The Daily Caller Stretches The Truth To Try To Help Alabama

The Daily Caller is attempting to rehabilitate Alabama following the considerable backlash the state has received from passing the country's toughest and most controversial immigration law. In trying to manufacture positive press for Alabama, however, the Caller resorted to manufacturing truth.

In an article pointing to just-released government numbers that show a drop in Alabama's unemployment rate, the Daily Caller suggested the lower rate is attributable to the immigration law. It argued -- with support from the anti-immigrant Center for Immigration Studies -- that the data showed that previously unemployed Americans in Alabama are scooping up the jobs left behind by undocumented immigrants who have since deserted the state:

September was the first full month that the reform was in force, and the unemployment rate fell from 9.8 percent in September to 9.3 percent in October, according to a Nov. 18 report from the state government.

The rates fell from 9.9 percent to 9 percent in Etowah County, from 8.8 percent to 8.1 percent in Marshall county, and from 11.6 percent to 10.6 percent in DeKalb county.

“The latest fall in unemployment numbers is proof that American citizens will work, and continues to solidify [the evidence] that self-deportation [by illegal immigrants] due to the Alabama Taxpayer & Citizen's Protection Act is occurring,” said Chuck Ellis, a city council member in Albertville -- the main town in Marshall County, northern Alabama.

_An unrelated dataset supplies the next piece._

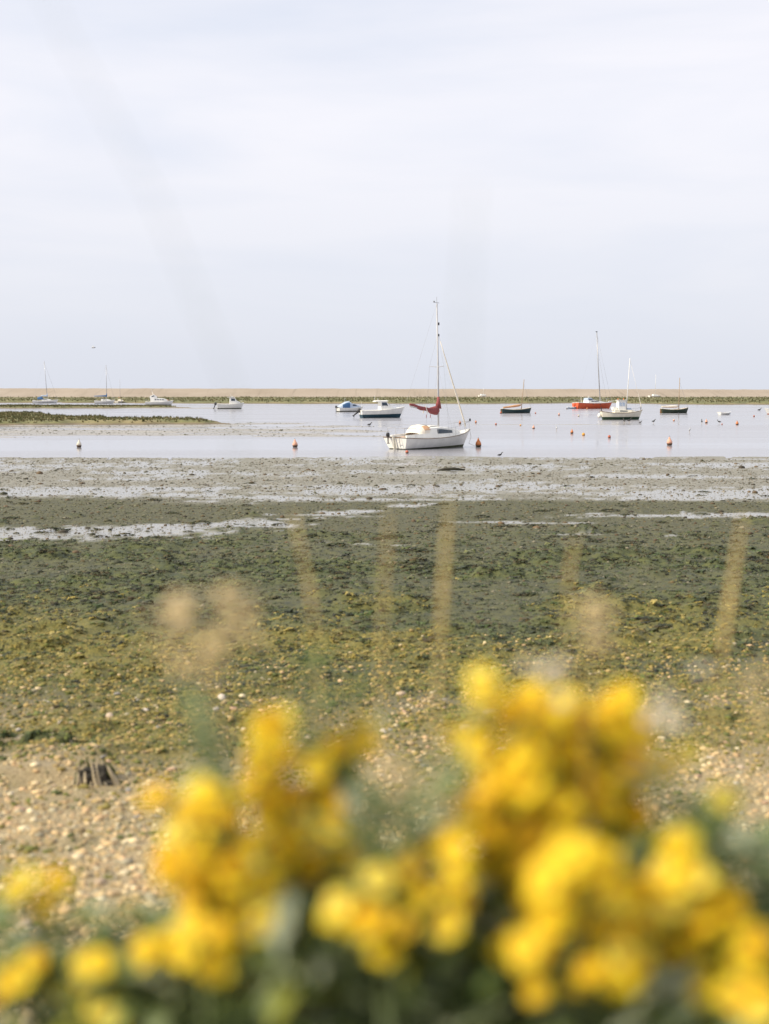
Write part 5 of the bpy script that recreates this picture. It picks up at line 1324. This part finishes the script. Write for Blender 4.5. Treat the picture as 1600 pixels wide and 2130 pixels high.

The article went on to quote Steven Camerota from CIS, a purported “research” firm that is part of the nativist and anti-immigrant network created by controversial activist John Tanton. But all CIS is known for is distorting the realities of immigration. From the article:

“The fact is that those who want illegal immigrants to leave have sound reasons for doing that, and one is to free up some jobs at the bottom end of the labor market,” said Steven Camarota, direct of research at the Center for Immigration Studies. The center's motto is “low immigration, pro immigrant.”

“It is only one month of data, so we have to be careful, but it is a reminder of what the state legislature is trying to do,” he said.

The article added:

The new unemployment data is muddied, however, by routine changes in the unemployment situation. For example, state and federal jobless benefits expire and prompt residents to take jobs they otherwise would not have taken.

But “the fact the unemployment rate is down all over [the] state is a positive sign to me that the immigration bill is doing what it was designed to do, and that is put Alabamians back to work,” Matt Arnold, Marshall County's economic development chief, told local newspaper The Sand Mountain Reporter.

In fact, Alabama is hardly the only state that saw a drop in unemployment -- it was the national trend. Not only that, but Alabama's unemployment rate has been dropping for the past four months. As the Associated Press reported:

Alabama's unemployment rate has dropped one-half percentage point to 9.3 percent, which is the fourth consecutive month of improvement, according to statistics released Friday.

“I'm about ready to call it a trend,” said Alabama's industrial relations director, Tom Surtees.

[...]

October was the first full month for major portions of Alabama's tough immigration law to be in effect. The Legislature passed the law to open up jobs for legal residents, but Surtees said there is nothing in the statistics to indicate whether the law is having an impact.

That's because Alabama's drop mirrored a national decline from 9.1 percent in September to 9.0 in October. Every Alabama county recorded a lower unemployment rate in October. Three of Alabama's neighbors -- Georgia, Tennessee and Florida -- had lower unemployment rates. And the seasonally adjusted unemployment figures don't include farm jobs, which some laborers abandoned when the immigration law went into effect in late September.

The Birmingham News further reported:

Figures from the Alabama Department of Industrial Relations show that the state created 9,700 jobs in October. Most of the gains were in the trade, transportation and utilities sector, the government sector, and the professional and business services sector.

Ahmad Ijaz, a University of Alabama economist, said he believes it is a stretch to credit the immigration law for Alabama's declining unemployment numbers. He said it is too soon to tell whether the law is actually creating jobs for state residents.

“The decline in unemployment is mostly because of seasonal hiring and fewer workers in the labor force,” he said.

The Daily Caller's article comes on the heels of a German manager with Mercedes-Benz being arrested in Alabama over the weekend for failing to show a driver's license when stopped by police. Under the state's immigration law, failing to have proper identification is cause for arrest. The manager was apparently in Alabama on a business visit. According to The Local, an English-language website in Germany, Mercedes' plant near Tuscaloosa "provides more than 22,000 jobs and is Alabama's largest exporter, sending $1 billion (€743 million) in exports throughout the world."